The real purpose of this new law, as Press explains it, is to force American companies to treat settlements in the West Bank — which virtually the entire world views as illegal — as a valid part of Israel, by outlawing any behavior that would be deemed cooperative with a boycott of companies occupying the West Bank. U.S. companies would be forced to pretend that products produced in the occupied territories are actually produced in “Israel.” The White House announced that it will sign the bill despite its opposition to the AIPAC-backed pro-settlement provision.

Rahul Saksena of Palestine Legal said that “the BDS provision in the federal customs bill, and the dozens of anti-BDS bills being introduced in Congress and state legislatures across the U.S., are examples of the lengths that Israel’s fiercest advocates and the lawmakers who bend over backward to accommodate them will go to shut down any conversation critical of Israeli policies and supportive of Palestinian freedom.” Dylan Williams, vice president of government affairs for J Street (which opposes BDS), told The Intercept: “The references in the Customs Act to ‘Israeli-controlled territories’ are just one instance of a larger effort to sneak Green Line-blurring language into legislation at both the state and national level.”

Under the existing laws, American companies have been fined for actions deemed supportive of boycotts aimed at Israel. For decades, U.S. companies and their foreign subsidiaries, for instance, have been required by law to refuse to comply with the Arab League boycott of Israel. Penalties for violators include up to 10 years of imprisonment.

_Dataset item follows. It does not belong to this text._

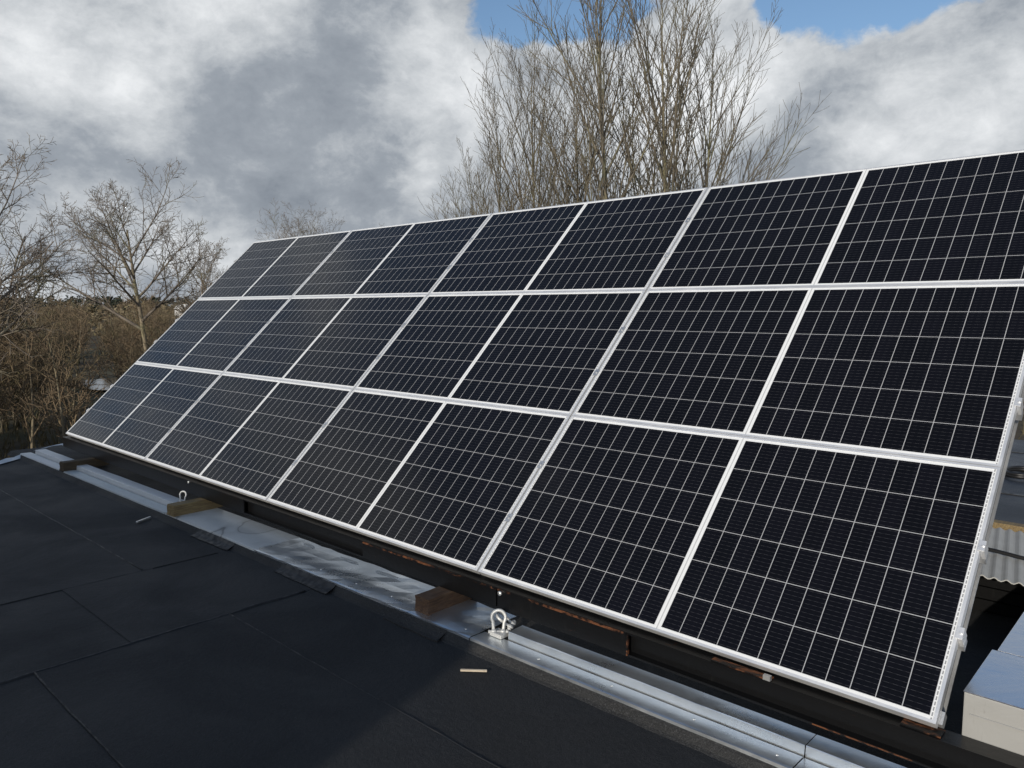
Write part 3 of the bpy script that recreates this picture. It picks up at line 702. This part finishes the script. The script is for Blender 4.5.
def oak(seed, H, r, fork=.42, spread=1.0, n0=9, up1=.05):
    lv = [dict(seg=8, n=n0, ang=(R(28) * spread, R(56) * spread), ratio=.62, fall=.42, t0=fork, t1=.97, wob=.05, up=.04, sides=8, taper=.22, rr=.50),
          dict(seg=7, n=(9, 11), ang=(R(26), R(54)), ratio=.48, fall=.42, t0=.18, wob=.10, up=up1, sides=5, taper=.22, rr=.45),
          dict(seg=5, n=(6, 8), ang=(R(26), R(58)), ratio=.48, fall=.4, t0=.12, wob=.14, up=.04, sides=3, taper=.35, rr=.5),
          dict(seg=4, n=(3, 5), ang=(R(26), R(60)), ratio=.55, fall=.4, t0=.15, wob=.18, up=.03, sides=3, taper=.6, rr=.65),
          dict(seg=2, n=0, ang=(0, 0), ratio=0, wob=.2, up=.02, sides=3, taper=.8)]
    t_ = Tree(seed, lv, .0065); t_.grow(Vector((0, 0, -.3)), Vector((-.02, 0, 1)).normalized(), H, r, 0, 1); return t_
put_tree('bare_tree', oak(9, 9.0, .17, .50, 1.05, 12), (-26.35, 11.33, G), (M['bark_oak'], M['twig_oak']), 'spreading bare tree with a sunlit forked trunk left of the array', 'tree')
put_tree('bare_tree', oak(12, 8.4, .16, .28, 1.1, 16), (-20.4, 3.6, G), (M['bark_oak'], M['twig_oak']), 'bare tree with tangled branches cut off by the left photo edge', 'tree')
put_tree('bare_tree', oak(17, 7.6, .10, .25, .8, 10), (-34.0, 17.2, G), (M['bark_oak'], M['twig_oak']), 'smaller bare tree just left of the array, right of the forked tree', 'tree')
far_p = put_tree('bare_tree', oak(23, 9.3, .12, .62, .5, 6), (-42.0, 28.96, G), (M['bark_wood'], M['twig_oak']), 'distant bare treetop just above the upper left part of the array', 'tree')
for (x_, y_, sc, lb) in ((-42.5, 31.4, .97, 'distant bare treetop, right one of the pair over the array'), (-43.1, 36.3, .92, 'faint distant treetop over the second top panel')):
    c = copy_tree(far_p); c.location = (x_, y_, G); c.rotation_euler = (0, 0, x_ * 3.1); c.scale = (sc,) * 3; tag(c, lb, 'tree')

# the wood beyond the roof: crowded bare shrubs and young trees
def scrub(seed, H, stems):
    lv = [dict(seg=6, n=11, ang=(R(18), R(48)), ratio=.46, fall=.5, t0=.10, wob=.05, up=.04, sides=5, taper=.2, rr=.5),
          dict(seg=5, n=(6, 8), ang=(R(25), R(60)), ratio=.52, fall=.4, t0=.1, wob=.15, up=.04, sides=3, taper=.4, rr=.6),
          dict(seg=3, n=(3, 5), ang=(R(25), R(60)), ratio=.6, fall=.4, t0=.1, wob=.2, up=.03, sides=3, taper=.7, rr=.75),
          dict(seg=2, n=0, ang=(0, 0), ratio=0, wob=.25, up=.02, sides=3, taper=.8)]
    t_ = Tree(seed, lv, .0065); r_ = t_.r
    for _ in range(stems):
        t_.grow(Vector((r_.uniform(-.7, .7), r_.uniform(-.7, .7), -.2)), Vector((r_.uniform(-.22, .22), r_.uniform(-.22, .22), 1)).normalized(), H * r_.uniform(.75, 1.05), H * .011, 0, 1)
    return t_
protos = []
for i, (H, st) in enumerate(((5.2, 4), (4.6, 5), (5.6, 3), (4.2, 5), (5.0, 3))):
    t_ = scrub(100 + i, H, st); protos.append(put_tree('bare_shrub', t_, (0, 0, 0), (M['bark_wood'], M['twig_wood'] if i % 2 else M['twig_red']), 'bare brown tree in the crowded winter wood beyond the roof', 'tree', 'bare trees of the wood beyond the roof'))
rw = random.Random(77); first = set(); spots = []
tries = 0
while len(spots) < 290 and tries < 20000:
    tries += 1
    az = R(rw.uniform(-12, 40)); d_ = 29 + 85 * rw.random() ** 1.5
    x_, y_ = CAM.x - d_ * math.cos(az), CAM.y + d_ * math.sin(az)
    if len(spots) > 235:
        az = R(rw.uniform(42, 125)); d_ = rw.uniform(34, 75); x_, y_ = CAM.x - d_ * math.cos(az), CAM.y + d_ * math.sin(az)
    if d_ < 36 and 12 < math.degrees(az) < 26 and rw.random() < .8: continue
    if d_ < 31 and az < R(30) and rw.random() < .5: continue
    if (((x_ + 51) / 10.5) ** 2 + ((y_ - 17) / 5.0) ** 2) < 1: continue
    # keep the view to the pool half open
    aa = math.atan2(y_ - CAM.y, -(x_ - CAM.x)); 
    if 15.6 < math.degrees(aa) < 19.4 and 32 < d_ < 54 and rw.random() < .8: continue
    if any((x_ - a) ** 2 + (y_ - c) ** 2 < 1.1 for a, c in spots): continue
    spots.append((x_, y_))
for i, (x_, y_) in enumerate(spots):
    k = i % 5; o = protos[k] if k not in first else copy_tree(protos[k]); first.add(k)
    d_ = math.hypot(x_ - CAM.x, y_ - CAM.y)
    s_ = rw.uniform(.82, 1.12); g_ = gz(x_, y_)
    o.location = (x_, y_, g_); o.rotation_euler = (0, 0, rw.uniform(0, 6.28)); o.scale = (s_ * 1.1, s_ * 1.1, s_ * min(1.15, (1.75 - g_) / 5.2))
# dry grass and brush on the wood's floor
rg = random.Random(9); v = []; f = []
for i in range(26000):
    az = R(rg.uniform(-14, 120) if i % 3 == 0 else rg.uniform(-14, 46)); d_ = 25 + 50 * rg.random() ** 1.6
    x_, y_ = CAM.x - d_ * math.cos(az), CAM.y + d_ * math.sin(az)
    if (((x_ + 51) / 10) ** 2 + ((y_ - 17) / 4.6) ** 2) < 1: continue
    z_ = gz(x_, y_) - .05; h = rg.uniform(.12, .55) * (1 + (rg.random() < .05)); a = rg.uniform(0, 6.28); ww = rg.uniform(.015, .045)
    dx, dy = math.cos(a) * ww, math.sin(a) * ww; lx, ly = rg.uniform(-.5, .5) * h, rg.uniform(-.5, .5) * h; b0 = len(v)
    v += [(x_ - dx, y_ - dy, z_), (x_ + dx, y_ + dy, z_), (x_ + lx, y_ + ly, z_ + h)]; f.append((b0, b0+1, b0+2))
tag(obj('dry_grass', v, f, M['grass']), 'dry brown grass and brush on the floor of the wood', 'grass', kind='stuff')

# far hillside: brown canopy and dark conifers reading as one mass
rf = random.Random(31); mb = MB(); mc = MB()
def clump(mbx, x_, y_, z_, rx, h, n, con):
    for _ in range(n):
        u_ = rf.random(); a = rf.uniform(0, 6.28)
        rr_ = rx * ((1 - u_) ** .8 if con else math.sqrt(max(0, 1 - (2*u_-1)**2)) ) * rf.uniform(.5, 1.0)
        c_ = Vector((x_ + rr_ * math.cos(a), y_ + rr_ * math.sin(a), z_ + h * u_)); s_ = rf.uniform(.25, .7)
        e1 = Vector((rf.uniform(-1, 1), rf.uniform(-1, 1), rf.uniform(-.6, .6))).normalized() * s_; e2 = Vector((rf.uniform(-1, 1), rf.uniform(-1, 1), rf.uniform(-1, .6))).normalized() * s_
        mbx.add([c_ - e1, c_ + e2, c_ + e1], [(0, 1, 2)])
for i in range(1100):
    az = R(rf.uniform(-18, 135)); d_ = rf.uniform(115, 215); x_, y_ = CAM.x - d_ * math.cos(az), CAM.y + d_ * math.sin(az)
    clump(mb, x_, y_, gz(x_, y_), rf.uniform(1.8, 3.2), rf.uniform(3.6, 5.4), 60, False)
for i in range(1700):
    az = R(rf.uniform(-18, 135)); d_ = rf.uniform(222, 262); x_, y_ = CAM.x - d_ * math.cos(az), CAM.y + d_ * math.sin(az)
    clump(mc, x_, y_, gz(x_, y_), rf.uniform(2.6, 4.2), rf.uniform(4.6, 6.4), 110, True)
tag(mb.build('distant_wood', M['twig_wood']), 'brown leafless wood covering the far slope', 'wood', kind='stuff')
tag(mc.build('conifer_belt', M['conifer']), 'dark evergreen belt along the skyline', 'wood', kind='stuff')
# little white house in the trees
hs = empty('house', (-101, 45.5, gz(-101, 45.5))); hs.rotation_euler = (0, 0, R(25)); tag(hs, 'tiny white house among the trees past the array edge', 'house')
hz_ = 1.9 - hs.location.z
mb = MB(); mb.box((-.8, -.8, 0), (.8, .8, hz_ - .2)); mb.build('wall', M['white'], hs)
mb = MB(); mb.prism([(-.9, hz_ - .199), (.9, hz_ - .199), (0, hz_ + .5)], -.85, .85); mb.build('roof', M['white'], hs)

In 2010, GM Daewoo Auto & Technology Company, a Korean firm owned by General Motors, was fined $88,500 by the Office of Antiboycott Compliance for 59 anti-boycott violations, including the “crime” of declaring on a customs form: “We hereby state that the carrying vessel … is allowed to enter the Libya ports [sic].” At the time, Libyan law did not allow Israeli goods or ships that had previously stopped in Israel to enter Libyan ports, and the company’s seemingly banal declaration that it was complying with Libyan law was deemed by the U.S. government to constitute support for a boycott of Israel, and it was thus fined.